We also want to accelerate the work of the church in the city, and there is so much that we can do and that needs to be done.  That's when we discovered another problem.  We had substantial funding (far more than we had last year) and we had two full time employees (in addition to Mike Kraxberger, we hired Marilyn Lee as communications director).  What was missing was the significant contribution the UBA staff brought.  In addition to all the work done by the volunteers, the UBA staff gave about 70% of their work time to Loving Houston, and that was something we could not sustain on a permanent basis.  So while we now had more funding and two full-time staff members, we really had fewer resources than last year.  Instead of trying to expand and do more we would need an even sharper focus, at least for now.

While the board wanted to expand the impact of Loving Houston and do even more than we did last year, we couldn't, which meant that we needed to be even more strategic in what we would do.  We needed to find a way to do better by doing less.  After much research, dialogue and prayer, the board thought the best approach would be to focus on enlisting churches to help the public schools in their community.

There were many good reasons for our decision:  (1) our children are our most precious human resource, (2) the quality of a child's education is one of the best predictors of future success in life, (3) the problems many public schools have delivering quality education are well documented, (4) there are already many church-school partnerships that can serve as models, (5) churches are free to develop the partnerships they deem best given the school's needs and the church's resources, (6) an initiative like this does not require the infrastructure needed to call out and coordinate the work of thousands of volunteers at one time like we did last year.  

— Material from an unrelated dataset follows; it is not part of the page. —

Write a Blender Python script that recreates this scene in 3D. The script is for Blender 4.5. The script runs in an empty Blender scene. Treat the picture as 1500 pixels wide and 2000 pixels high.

Facilitating church-school partnerships will not be the only initiative Loving Houston will undertake.  We believe it will just be the first of many.  As we establish a track record of success, build a "brand," enlist other donors and expand the organization, we will be able to help the church meet many needs throughout the city.

While narrowing the focus of Loving Houston to focus first on schools may not satisfy everyone's desire to expand Loving Houston, I believe it is the right and best decision.  My prayer is that you will lead your church to explore the possibility of partnering with a school in your community--or perhaps partnering with an under-resourced school somewhere else in the city where the needs are the greatest--and that Baptists will lead the way in this significant transformation initiative.